Product of two functions

From equation (3),

\(\begin{array}{c}\left( {fg} \right)\left( x \right) = \sqrt {3 - x} \sqrt {{x^2} - 1} \\ = \sqrt {\left( {3 - x} \right)\left( {{x^2} - 1} \right)} \\ = \sqrt {3{x^2} - 3 - {x^3} + x} \end{array}\)

Domain of \(f\left( x \right)\) is

\(A = \left( { - \infty ,3} \right)\)

Domain of \(g\left( x \right)\) is

\(B = \left( { - \infty , - 1} \right) \cup \left( {1,\infty } \right)\)

Thus, domain of \(\left( {fg} \right)\left( x \right)\) is

\(A \cap B = \left( { - \infty , - 1} \right) \cup \left( {1,3} \right)\)

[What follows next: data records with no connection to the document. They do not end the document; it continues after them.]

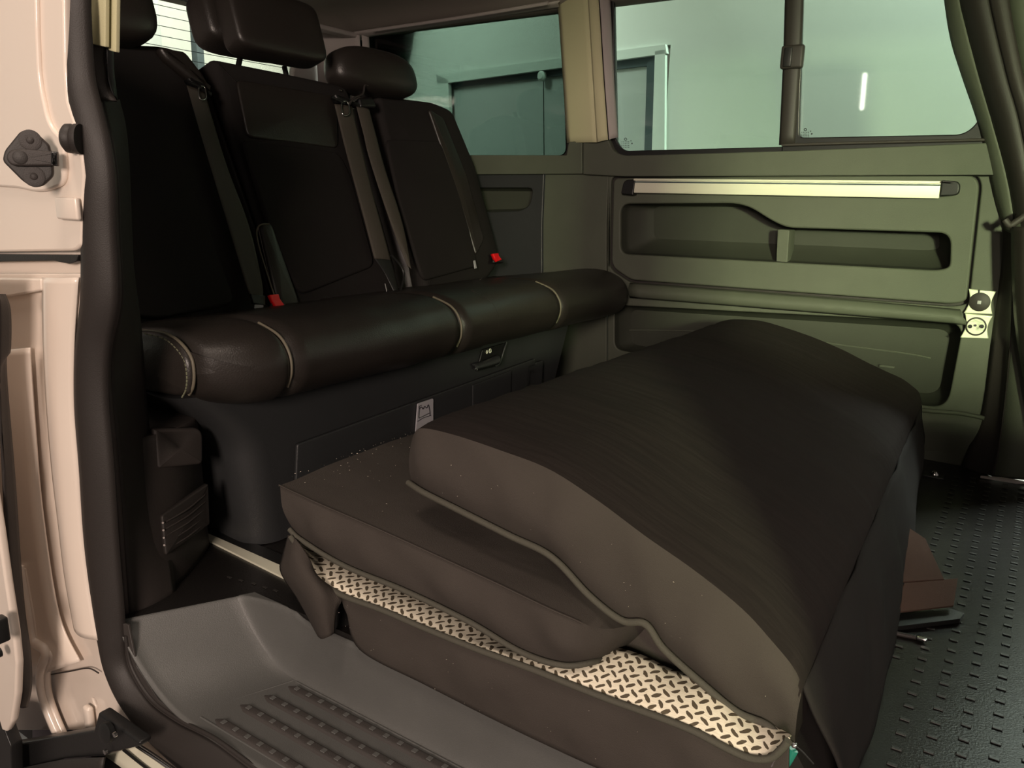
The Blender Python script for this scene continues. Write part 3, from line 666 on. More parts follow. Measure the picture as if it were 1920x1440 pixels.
gr_ = rbox('ground', (-1, 1.5, -.68), (14, 14, .1), 'concrete', None, 0); tag(gr_, kind='structure')
rwall = rbox('wall_yard', (-5.6, 2.0, 1.2), (.1, 8, 4), 'outwall', None, 0); tag(rwall, kind='structure')
pst = thing('steel_post', px(368, 60, -4.6), 'grey vertical steel post behind the tailgate window', 'post')
a = px(368, 60, -4.6); adopt(pst, rbox('post_web', (a.x, a.y, 1.0), (.06, .05, 3.2), 'slot', None, .004), rbox('post_flange', (a.x-.03, a.y-.30, 1.0), (.02, .14, 3.2), 'outdoor', None, .004))

# ------------------------------------------------------------------ wall fittings
rl = thing('table_rail', py(1480, 350, YW-.03), 'long silver aluminium table rail with black end caps on side panel', 'rail')
RL, RR = py(1190,338,YW-.035), py(1765,339,YW-.035)
xa, xb = RL.x, RR.x; zc = (py(1480,352,YW-.035)).z
hgt = abs(py(1480,336,YW-.035).z-py(1480,366,YW-.035).z)
adopt(rl, rbox('rail_body', ((xa+xb)/2, YW-.026, zc), (xb-xa, .022, hgt), 'alu', None, .002), rbox('rail_lip', ((xa+xb)/2, YW-.040, zc+hgt*.42), (xb-xa, .008, .006), 'alu', None, .0015),
      rbox('rail_groove', ((xa+xb)/2, YW-.0375, zc+hgt*.26), (xb-xa, .003, .004), 'slot', None, .0005))
adopt(rl, slab('end_cap', roundpoly(Y([(1170,338),(1191,336),(1187,366),(1164,364)], YW-.04), [.014,.002,.002,.008]), [], YW-.042, .03, 'blackplastic', bev=.003),
      slab('end_cap', roundpoly(Y([(1766,338),(1800,340),(1798,366),(1762,368)], YW-.04), [.002,.014,.014,.002]), [], YW-.042, .03, 'blackplastic', bev=.003),
      tube('cap_glint', Y([(1768,340),(1778,341),(1788,342)], YW-.06), .0018, 'chrome'))
def socket(cu, cv, label, lid):
    hw, hh = 27, 23.5; sk = -3.0
    t = thing('power_socket', py(cu, cv, YW-.01), label, 'socket')
    L = [];  n_ = 9
    tl, tr_, brr, bl = (cu-24+2, cv-23), (cu+30, cv-18), (cu+22, cv+24), (cu-31, cv+22)
    def edge(a, b, k, bow):
        return [(a[0]+(b[0]-a[0])*i/k + bow*math.sin(math.pi*i/k), a[1]+(b[1]-a[1])*i/k) for i in range(k)]
    ptsq = [tl, tr_]+edge(tr_, brr, 6, -6)[1:]+[brr, bl]+edge(bl, tl, 6, 6)[1:]
    adopt(t, slab('socket_plate', Y(ptsq, YW-.014), [], YW-.014, .016, 'plate', bev=.003))
    adopt(t, lathe('socket_lid', py(cu-1, cv+1, YW-.013), (0,-1,0), [(.0245,0),(.0245,.003),(.022,.005),(.0,.0055)] if lid else [(.0245,0),(.0245,.002),(.022,.003),(.0205,.001),(0,.001)], 'trim'))
    if lid:
        adopt(t, rbox('lid_emblem', py(cu-2, cv+2, YW-.0205), (.0085,.001,.0085), 'label', None, .0003), rbox('lid_tab', py(cu-2, cv-18, YW-.016), (.004,.003,.010), 'blackplastic', None, .001))
    else:
        for du in (-12, 10): adopt(t, lathe('contact', py(cu+du, cv+1, YW-.016), (0,-1,0), [(.005,0),(.005,.002),(0,.002)], 'blackplastic', None, 12))
        adopt(t, lathe('contact', py(cu-2, cv-1, YW-.016), (0,-1,0), [(.003,0),(.003,.003),(0,.003)], 'chrome', None, 10))
    return t
socket(1838, 565, 'upper white socket plate with closed round lid on right wall', True)
socket(1831, 611, 'lower white socket plate with open round outlet on right wall', False)

# ------------------------------------------------------------------ BENCH
bench = thing('rear_bench', (-1.25, 1.5, 0), 'black leather three-seat rear bench with headrests and red buckles', 'bench seat')
# base
def yb(z): return .915 - .03*min(1, z/.2) - (.11*max(0, (z-.2)/.13)**1.6 if z > .2 else 0)
rows = []
for i in range(22):
    z = .002+.338*i/21; y0 = yb(z); xf = -1.205+.012*(z/.34); y1 = 2.12-.10*max(0, 1-z/.34)*1.3
    r = [Vector((-1.62, y0+.02, z)), Vector((-1.45, y0+.012, z))]
    R = .06
    for k in range(9):
        a = math.pi/2*k/8; r.append(Vector((xf-R+R*math.sin(a), y0+R-R*math.cos(a), z)))
    r += [Vector((xf, y0+(y1-y0)*s, z)) for s in (.2,.4,.6,.8)]+[Vector((xf, y1, z)), Vector((-1.62, y1, z))]
    rows.append(r)
base = grid('bench_base', rows, 'base', None, closed_u=True, caps=True); auto(base, 60); adopt(bench, base)
XB = -1.190
def onb(pts, off=0): return [px(u, v, XB+off) for u, v in pts]
dw = pad('drawer_front', roundpoly(onb([(553,832),(1000,672),(1000,800),(548,960)]), .006), (1,0,0), .008, .003, 'base'); adopt(bench, dw)
dw2 = pad('drawer_front', roundpoly(onb([(986,684),(1015,675),(1010,760),(980,770)]), .006), (1,0,0), .008, .003, 'base'); adopt(bench, dw2)
sk_ = pad('base_lid', roundpoly(onb([(885,722),(958,694),(955,780),(885,800)], .010), .003), (1,0,0), .003, .001, 'base'); adopt(bench, sk_)
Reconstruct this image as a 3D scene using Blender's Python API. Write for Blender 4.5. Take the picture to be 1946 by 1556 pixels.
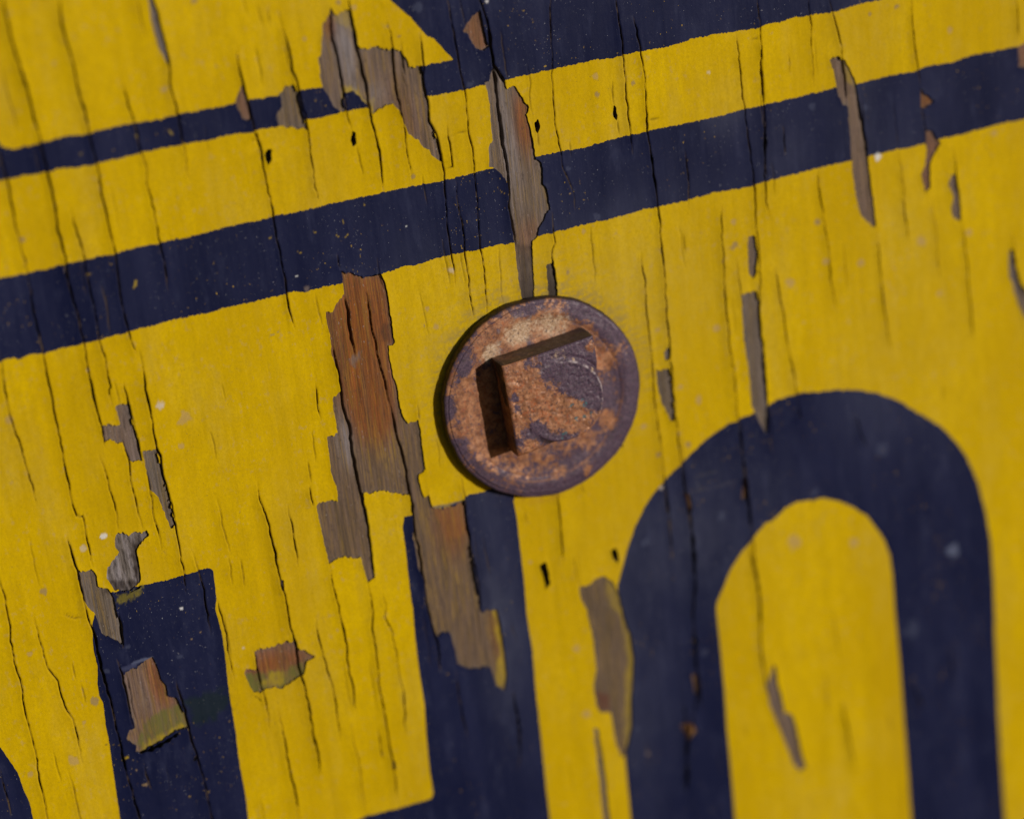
import bpy, math, random
import numpy as np
from mathutils import Vector, Matrix

# ------------------------------------------------------------------ camera
# Lengths are metres.  The sign board's face is the plane y = 0, looking to -Y.
# px -> board mapping: a point seen in the photograph (1946 x 1556) is placed on
# the board where the camera ray meets the board's own plane (or a plane h above it).
F = 4460.0; CX, CY = 973.0, 778.0
TILT = math.radians(26.0)
MX, MY = 0.741, 0.671
N_cam = np.array([MX*math.sin(TILT), MY*math.sin(TILT), -math.cos(TILT)])      # board normal (x right, y down, z forward)
Xc = np.array([0.975, -0.220, 0.0]); Xc[2] = -(Xc @ N_cam)/N_cam[2]; Xc[2] = (Xc[0]*N_cam[0]+Xc[1]*N_cam[1])/(-N_cam[2])
Xc /= np.linalg.norm(Xc)
Yc = -N_cam/np.linalg.norm(N_cam)
Zc = np.cross(Xc, Yc)
R_w = np.array([Xc, Yc, Zc])             # camera coords -> world coords
DIST = 0.559
def ray(x, y):
    d = np.array([(x-CX)/F, (y-CY)/F, 1.0]); return R_w @ d
ORIG_PX = (1024.0, 750.0)
axis = ray(CX, CY)
_r0 = ray(*ORIG_PX)
_hit_depth = DIST
# camera position such that the ray through ORIG_PX hits the world origin
CAM = -_r0*_hit_depth
def P(x, y, h=0.0):
    d = ray(x, y); t = (-h - CAM[1])/d[1]
    q = CAM + d*t
    return q[0], q[2]
def Pn(a, h=0.0):
    a = np.asarray(a, float)
    return np.array([P(x, y, h) for x, y in a])

for o in list(bpy.data.objects): bpy.data.objects.remove(o)
S = bpy.context.scene; C = S.collection
cam = bpy.data.cameras.new('camera'); co = bpy.data.objects.new('camera', cam); C.objects.link(co)
right = R_w @ np.array([1, 0, 0]); up = R_w @ np.array([0, -1, 0]); back = R_w @ np.array([0, 0, -1])
M = Matrix(((right[0], up[0], back[0], CAM[0]), (right[1], up[1], back[1], CAM[1]), (right[2], up[2], back[2], CAM[2]), (0, 0, 0, 1)))
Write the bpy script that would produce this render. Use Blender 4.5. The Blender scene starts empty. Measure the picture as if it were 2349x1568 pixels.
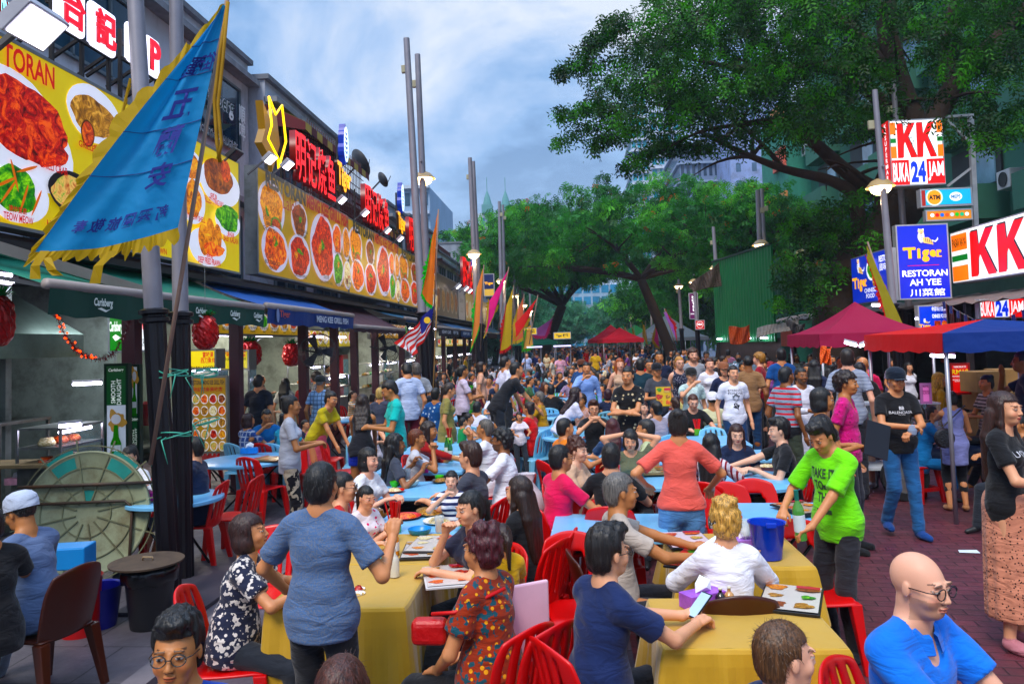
import bpy,math,random
import numpy as np
from mathutils import Vector,Matrix
R=math.radians
SC=bpy.context.scene
COL=SC.collection
rnd=random.Random(7)
# ---------------------------------------------------------------- camera
FPX,PW,PH=1750.0,2349.0,1568.0
HC=2.15
PITCH,ROLL=R(3.0),-0.03
cam_d=bpy.data.cameras.new("camera");cam=bpy.data.objects.new("camera",cam_d);COL.objects.link(cam)
cam_d.sensor_width=36;cam_d.lens=FPX/PW*36
cam_d.clip_start=0.05;cam_d.clip_end=2000
YAW,SHY=R(4.44),0.0
def _rot(yaw):return Matrix.Rotation(yaw,3,'Z')@Matrix.Rotation(R(90)+PITCH,3,'X')@Matrix.Rotation(ROLL,3,'Z')
def proj(p,rot=None):
    q=(rot or CR).transposed()@(Vector(p)-Vector((0,0,HC)))
    return(PW/2+FPX*q.x/(-q.z),PH/2-FPX*q.y/(-q.z)+SHY*PW)
for _ in range(30):
    CR=_rot(YAW);x,y=proj((0,1000,HC));YAW+=(1310-x)/FPX*0.9;SHY+=(784-y)/PW
CR=_rot(YAW)
cam.matrix_world=Matrix.Translation((0,0,HC))@CR.to_4x4()
cam_d.shift_y=SHY
SC.camera=cam
def ray(px,py):return CR@Vector(((px-PW/2)/FPX,(PH/2-py+SHY*PW)/FPX,-1))
def G(px,py,h=0.0): # where the sight line meets the level h
    d=ray(px,py);t=(h-HC)/d.z;return Vector((0,0,HC))+d*t
def D(px,py,y): # where it meets the plane at distance y down the street
    d=ray(px,py);return Vector((0,0,HC))+d*(y/d.y)
def S(px,py,x): # where it meets the vertical plane x = const
    d=ray(px,py);return Vector((0,0,HC))+d*(x/d.x)
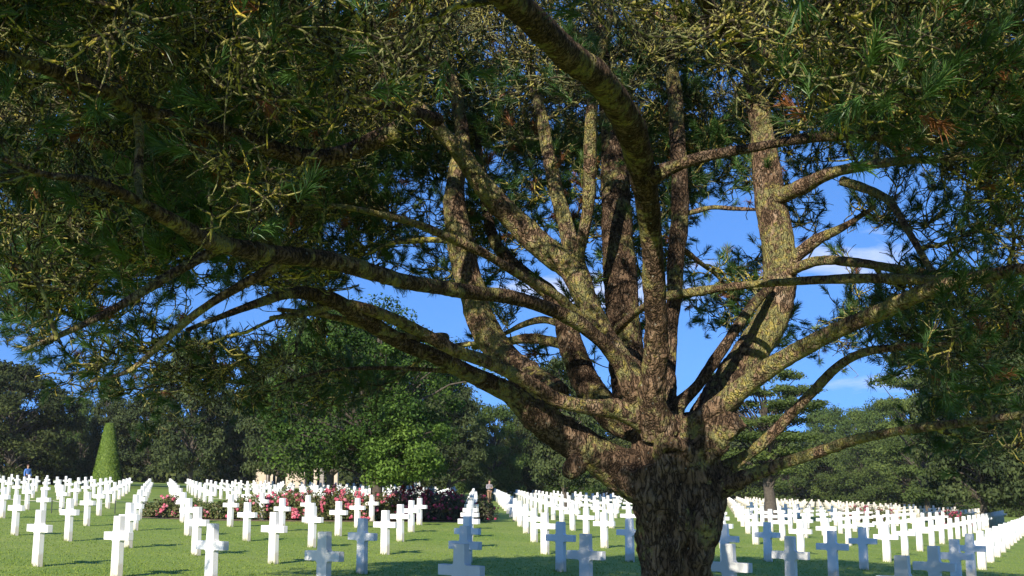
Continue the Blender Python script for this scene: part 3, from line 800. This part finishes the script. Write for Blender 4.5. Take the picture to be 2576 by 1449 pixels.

The combined function is \(\sqrt {3{x^2} - 3 - {x^3} + x} \) and the domain is\(\left( { - \infty , - 1} \right) \cup \left( {1,3} \right)\).

Division of two functions

From equation (4),

\(\begin{array}{c}\left( {f/g} \right)\left( x \right) = \sqrt {3 - x} /\sqrt {{x^2} - 1} \\ = \sqrt {\frac{{3 - x}}{{{x^2} - 1}}} \end{array}\)

Domain of \(f\left( x \right)\) is

\(A = \left( { - \infty ,3} \right)\)

Domain of \(g\left( x \right)\) is

\(B = \left( { - \infty , - 1} \right) \cup \left( {1,\infty } \right)\)

But, \(g\left( { \pm 1} \right) = 0\)

Thus, domain of \(\left( {f/g} \right)\left( x \right)\) is

\(A \cap B = \left( { - \infty , - 1} \right) \cup \left( {1,3} \right)\)

The combined function is \(\sqrt {\frac{{3 - x}}{{{x^2} - 1}}} \) and the domain is\(\left( { - \infty , - 1} \right) \cup \left( {1,3} \right)\).